Encore une fois, il faudra faire un choix et ce n’est pas le plus évident, d’autant que la marge de manœuvre, en longeant la ’ZEA’, est particulièrement ténue. Stéphane Le Diraison dresse le tableau en trois scénarios : "soit on ralentit pour laisser passer la dépression, soit on se décale au nord, soit on file dedans si le vent est plus maniable". Le skipper de Time for Oceans s’est déjà positionné un peu plus nord qu’Alan Roura et Armel Tripon. "Ce sont vraiment des décisions très délicates. Le compétiteur en toi te dis de ne rien lâcher, mais le marin préconise d’attendre pour ne pas casser le bateau… C’est un sacré duel dans mon cerveau !"

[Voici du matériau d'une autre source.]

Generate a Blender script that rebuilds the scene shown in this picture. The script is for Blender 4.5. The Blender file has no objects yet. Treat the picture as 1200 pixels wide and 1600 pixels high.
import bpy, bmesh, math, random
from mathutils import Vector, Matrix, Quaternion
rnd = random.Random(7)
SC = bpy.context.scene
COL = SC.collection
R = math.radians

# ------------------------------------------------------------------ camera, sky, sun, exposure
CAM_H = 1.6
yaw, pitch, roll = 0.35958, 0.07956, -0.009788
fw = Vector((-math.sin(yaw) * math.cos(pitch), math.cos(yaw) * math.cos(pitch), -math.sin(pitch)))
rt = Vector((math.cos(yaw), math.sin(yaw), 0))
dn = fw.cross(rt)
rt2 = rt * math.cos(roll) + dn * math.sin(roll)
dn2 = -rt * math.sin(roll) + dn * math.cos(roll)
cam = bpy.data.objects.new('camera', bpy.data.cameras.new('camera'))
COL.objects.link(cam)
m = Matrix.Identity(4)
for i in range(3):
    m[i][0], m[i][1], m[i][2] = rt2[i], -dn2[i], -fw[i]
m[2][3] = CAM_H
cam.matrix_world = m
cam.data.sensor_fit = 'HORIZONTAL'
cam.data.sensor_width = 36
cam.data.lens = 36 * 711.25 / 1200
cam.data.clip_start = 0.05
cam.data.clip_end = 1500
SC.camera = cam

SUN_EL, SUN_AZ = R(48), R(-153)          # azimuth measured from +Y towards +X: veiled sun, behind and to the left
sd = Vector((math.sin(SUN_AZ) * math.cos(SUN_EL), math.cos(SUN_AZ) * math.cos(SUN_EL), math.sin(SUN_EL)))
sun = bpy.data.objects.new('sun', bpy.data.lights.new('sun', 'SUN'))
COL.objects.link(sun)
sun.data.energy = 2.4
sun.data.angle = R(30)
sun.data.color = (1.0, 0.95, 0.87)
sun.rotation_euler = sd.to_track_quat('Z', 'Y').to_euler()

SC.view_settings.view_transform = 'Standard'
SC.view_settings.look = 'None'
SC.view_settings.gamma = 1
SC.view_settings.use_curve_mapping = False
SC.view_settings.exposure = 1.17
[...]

Beyou, le choix de la résistance
Pendant ce temps, à plus de 900 milles de là dans l’Atlantique sud, le 3e et dernier groupe s’accroche. Les vitesses sont disparates à l’image ce matin de Fabrice Amedeo (17 nœuds, Newrest - Art & Fenêtres), d’Alexia Barrier (8 nœuds, TSE – 4myplanet) ou encore de Jérémie Beyou (15 nœuds). Pour le skipper de Charal, il est aussi question de choix. Il y a celui qu’il vient de faire, à savoir de filer plus au sud malgré une route plus longue. Et il y a celui qu’il a déjà fait : reprendre la route après un demi-tour aux Sables-d’Olonne, accepter d’être loin de la bataille pour la gagne et d’être toujours englué dans l’Atlantique Sud.
"Je ne le cache pas, ça n’a pas été évident", confie-t-il au petit matin. Les mots sont simples, l’émotion prégnante, la clairvoyance toujours là. "Au début, je n’arrivais pas à manger, c’était dur mais jour après jour, j’essaie de ne pas trop angoisser, de me concentrer sur la glisse du bateau". Le déclic ? "Quand je suis reparti, la fenêtre météo qui paraissait favorable s’est bouchée devant moi, la route est devenue compliquée. Là, c’est mieux, je me rapproche de ceux qui sont devant, ça fait du bien au moral". Ainsi donc face aux choix sur l’océan, il y a toujours un juge de paix : la météo et ses turpitudes. De quoi offrir une autre allégorie, celle de la place forcément modeste que l’Homme doit avoir face à la Nature.